WHAT THE TASK REQUIRES - Up to and including the line that contains "o = col0 if", write out each line of the material from its first line, exactly.

SUPPLIED INFORMATION -
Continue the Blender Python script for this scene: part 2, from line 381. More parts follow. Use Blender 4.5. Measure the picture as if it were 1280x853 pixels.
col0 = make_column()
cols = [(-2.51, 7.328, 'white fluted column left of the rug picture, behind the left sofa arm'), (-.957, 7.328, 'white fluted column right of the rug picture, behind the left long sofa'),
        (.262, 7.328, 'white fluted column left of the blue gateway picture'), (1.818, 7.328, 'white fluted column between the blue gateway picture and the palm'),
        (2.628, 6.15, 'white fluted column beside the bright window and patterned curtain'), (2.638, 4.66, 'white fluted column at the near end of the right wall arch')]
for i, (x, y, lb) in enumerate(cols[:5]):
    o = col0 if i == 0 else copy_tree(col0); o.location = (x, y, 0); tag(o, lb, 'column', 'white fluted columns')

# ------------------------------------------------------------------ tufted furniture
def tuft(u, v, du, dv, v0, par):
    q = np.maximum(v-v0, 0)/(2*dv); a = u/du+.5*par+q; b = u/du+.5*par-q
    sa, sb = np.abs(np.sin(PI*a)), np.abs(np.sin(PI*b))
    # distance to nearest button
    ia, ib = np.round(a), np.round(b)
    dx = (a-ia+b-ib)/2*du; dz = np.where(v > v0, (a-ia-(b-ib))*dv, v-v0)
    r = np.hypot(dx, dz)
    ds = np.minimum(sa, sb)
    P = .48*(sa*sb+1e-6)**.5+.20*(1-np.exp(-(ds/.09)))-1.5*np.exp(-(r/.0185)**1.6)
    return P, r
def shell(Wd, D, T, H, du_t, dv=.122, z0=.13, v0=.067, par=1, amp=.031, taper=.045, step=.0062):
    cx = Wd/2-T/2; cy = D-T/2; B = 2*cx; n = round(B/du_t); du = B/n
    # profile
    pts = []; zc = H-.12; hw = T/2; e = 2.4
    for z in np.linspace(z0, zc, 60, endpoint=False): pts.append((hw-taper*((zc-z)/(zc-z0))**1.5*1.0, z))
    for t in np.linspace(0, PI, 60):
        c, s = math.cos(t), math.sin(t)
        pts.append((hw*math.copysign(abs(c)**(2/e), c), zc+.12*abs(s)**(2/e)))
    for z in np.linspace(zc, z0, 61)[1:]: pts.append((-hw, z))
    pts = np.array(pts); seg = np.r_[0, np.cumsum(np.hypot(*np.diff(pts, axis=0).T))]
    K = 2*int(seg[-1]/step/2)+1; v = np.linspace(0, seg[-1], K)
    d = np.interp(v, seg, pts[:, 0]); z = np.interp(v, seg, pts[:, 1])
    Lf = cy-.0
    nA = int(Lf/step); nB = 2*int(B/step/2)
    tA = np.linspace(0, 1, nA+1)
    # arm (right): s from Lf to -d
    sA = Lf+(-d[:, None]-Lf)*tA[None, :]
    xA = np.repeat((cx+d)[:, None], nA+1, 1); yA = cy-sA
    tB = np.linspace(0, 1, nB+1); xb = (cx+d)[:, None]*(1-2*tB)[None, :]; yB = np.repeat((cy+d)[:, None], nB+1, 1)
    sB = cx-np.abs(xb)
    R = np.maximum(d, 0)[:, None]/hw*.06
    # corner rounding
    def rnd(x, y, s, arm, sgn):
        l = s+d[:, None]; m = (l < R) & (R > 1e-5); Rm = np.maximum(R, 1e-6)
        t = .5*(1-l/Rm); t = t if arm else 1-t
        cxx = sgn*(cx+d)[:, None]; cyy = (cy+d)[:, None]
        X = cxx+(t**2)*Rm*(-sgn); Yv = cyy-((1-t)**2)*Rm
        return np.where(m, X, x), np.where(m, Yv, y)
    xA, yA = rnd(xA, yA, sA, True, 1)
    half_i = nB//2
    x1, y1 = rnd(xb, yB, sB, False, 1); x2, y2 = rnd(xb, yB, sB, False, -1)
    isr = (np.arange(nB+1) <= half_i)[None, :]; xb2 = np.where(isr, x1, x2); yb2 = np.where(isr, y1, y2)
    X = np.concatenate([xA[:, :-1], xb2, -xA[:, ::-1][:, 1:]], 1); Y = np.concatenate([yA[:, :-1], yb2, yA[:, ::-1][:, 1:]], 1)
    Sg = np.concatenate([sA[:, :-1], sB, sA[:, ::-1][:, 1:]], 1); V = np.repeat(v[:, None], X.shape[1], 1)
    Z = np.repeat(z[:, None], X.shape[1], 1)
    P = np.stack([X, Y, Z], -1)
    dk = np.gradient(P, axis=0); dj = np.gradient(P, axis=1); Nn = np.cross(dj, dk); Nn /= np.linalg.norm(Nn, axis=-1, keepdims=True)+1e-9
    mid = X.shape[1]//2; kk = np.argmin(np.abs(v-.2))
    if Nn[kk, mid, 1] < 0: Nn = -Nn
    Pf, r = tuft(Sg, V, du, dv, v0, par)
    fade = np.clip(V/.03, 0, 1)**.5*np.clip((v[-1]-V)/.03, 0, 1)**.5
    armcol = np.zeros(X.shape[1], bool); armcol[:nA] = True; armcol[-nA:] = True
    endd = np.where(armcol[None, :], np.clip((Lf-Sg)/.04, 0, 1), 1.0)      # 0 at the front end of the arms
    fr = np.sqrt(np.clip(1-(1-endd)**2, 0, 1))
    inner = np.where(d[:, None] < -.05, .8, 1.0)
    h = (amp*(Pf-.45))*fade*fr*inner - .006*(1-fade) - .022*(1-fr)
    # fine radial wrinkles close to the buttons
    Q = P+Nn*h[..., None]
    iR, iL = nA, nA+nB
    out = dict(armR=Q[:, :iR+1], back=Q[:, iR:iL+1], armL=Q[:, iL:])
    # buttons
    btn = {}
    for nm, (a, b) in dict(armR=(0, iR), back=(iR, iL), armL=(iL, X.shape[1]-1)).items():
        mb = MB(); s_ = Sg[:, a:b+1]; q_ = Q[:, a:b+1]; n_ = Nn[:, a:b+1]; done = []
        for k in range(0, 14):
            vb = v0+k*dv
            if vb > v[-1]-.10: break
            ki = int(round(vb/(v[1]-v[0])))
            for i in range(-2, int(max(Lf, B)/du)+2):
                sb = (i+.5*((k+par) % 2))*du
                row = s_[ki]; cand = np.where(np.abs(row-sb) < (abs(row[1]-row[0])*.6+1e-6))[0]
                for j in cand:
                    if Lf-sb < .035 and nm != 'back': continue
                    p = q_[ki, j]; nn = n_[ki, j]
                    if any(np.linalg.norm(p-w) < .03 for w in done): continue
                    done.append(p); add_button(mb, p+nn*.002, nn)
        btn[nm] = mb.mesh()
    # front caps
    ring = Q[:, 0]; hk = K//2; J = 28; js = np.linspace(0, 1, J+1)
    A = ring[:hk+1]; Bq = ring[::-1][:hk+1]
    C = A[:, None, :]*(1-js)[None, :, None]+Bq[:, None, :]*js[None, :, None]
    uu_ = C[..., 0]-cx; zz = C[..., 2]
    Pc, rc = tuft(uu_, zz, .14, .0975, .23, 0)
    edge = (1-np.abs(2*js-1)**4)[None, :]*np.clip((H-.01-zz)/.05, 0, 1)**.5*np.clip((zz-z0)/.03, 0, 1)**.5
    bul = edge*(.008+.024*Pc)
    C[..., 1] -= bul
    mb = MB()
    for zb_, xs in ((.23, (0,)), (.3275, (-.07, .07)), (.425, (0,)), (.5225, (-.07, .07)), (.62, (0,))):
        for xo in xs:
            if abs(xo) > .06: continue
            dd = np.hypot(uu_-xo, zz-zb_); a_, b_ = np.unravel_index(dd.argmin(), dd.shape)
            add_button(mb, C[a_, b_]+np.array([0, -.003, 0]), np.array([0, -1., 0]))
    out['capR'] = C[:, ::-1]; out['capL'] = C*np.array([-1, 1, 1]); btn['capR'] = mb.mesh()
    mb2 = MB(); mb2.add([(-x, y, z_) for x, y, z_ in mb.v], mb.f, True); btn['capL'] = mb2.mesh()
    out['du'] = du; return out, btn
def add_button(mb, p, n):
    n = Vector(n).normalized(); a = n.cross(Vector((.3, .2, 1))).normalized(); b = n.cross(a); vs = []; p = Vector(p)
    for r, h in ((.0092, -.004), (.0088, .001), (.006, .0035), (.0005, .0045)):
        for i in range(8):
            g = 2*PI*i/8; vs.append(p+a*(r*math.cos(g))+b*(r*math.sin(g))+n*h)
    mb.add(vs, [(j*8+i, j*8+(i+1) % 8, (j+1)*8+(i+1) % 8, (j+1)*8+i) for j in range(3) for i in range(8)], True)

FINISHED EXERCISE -
Continue the Blender Python script for this scene: part 2, from line 381. More parts follow. Use Blender 4.5. Measure the picture as if it were 1280x853 pixels.
col0 = make_column()
cols = [(-2.51, 7.328, 'white fluted column left of the rug picture, behind the left sofa arm'), (-.957, 7.328, 'white fluted column right of the rug picture, behind the left long sofa'),
        (.262, 7.328, 'white fluted column left of the blue gateway picture'), (1.818, 7.328, 'white fluted column between the blue gateway picture and the palm'),
        (2.628, 6.15, 'white fluted column beside the bright window and patterned curtain'), (2.638, 4.66, 'white fluted column at the near end of the right wall arch')]
for i, (x, y, lb) in enumerate(cols[:5]):
    o = col0 if i == 0 else copy_tree(col0); o.location = (x, y, 0); tag(o, lb, 'column', 'white fluted columns')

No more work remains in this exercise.